Q&A: The Researchers’ Fallacy
The Researchers’ Fallacy
Question
In the last part of the book That Which Is Present and That Which Is Not, in the example of mixing scholarship with the halakhic plane (in the context of understanding Meiri’s remarks about gentiles), the Rabbi argues that each plane has to be complete on its own. In the context of drawing conclusions for our own time, I completely understand that it doesn’t matter what reasons motivated the halakhic decisor; rather, one has to address the arguments themselves.

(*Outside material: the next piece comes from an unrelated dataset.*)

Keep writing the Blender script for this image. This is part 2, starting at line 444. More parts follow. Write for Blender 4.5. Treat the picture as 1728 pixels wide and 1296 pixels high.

But Katz explains in his article the reasons that caused Meiri to rule as he did, and in explaining Meiri’s conduct I didn’t understand why it is not reasonable to say that if you don’t find a logical reason why someone did not carry his distinction through to the very end, then apparently it was caused by some psychological reason (or by a decision not to uproot the matter entirely). After all, this is an explanation of the person’s behavior (in this case Meiri, but the Rabbi does not agree with this general scholarly approach), and behavior—including halakhic ruling—is definitely influenced by psychological motives as well. So I didn’t understand why it is said that Katz (and the general approach of scholars) fell into a misunderstanding on this issue. (The Rabbi mentions there in one of the lines the assumption that no one does things without a sufficient philosophical basis, according to his view. Does the Rabbi reject the possibility of acting out of fear / concern / various emotions, without a logical foundation?)
Answer
Katz offers such an explanation after he failed to find a substantive halakhic explanation. In my article I proposed such an explanation, and therefore there was no longer any need for his explanation—which he himself presents only as a last resort.
I do not deny the possibility of acting merely out of fear or concern (without a rational explanation), but those are exceptional cases—an impulse that cannot be controlled. If I had reached the conclusion that Meiri wrote those things for that reason, there would have been no point in studying them and they would have had no value.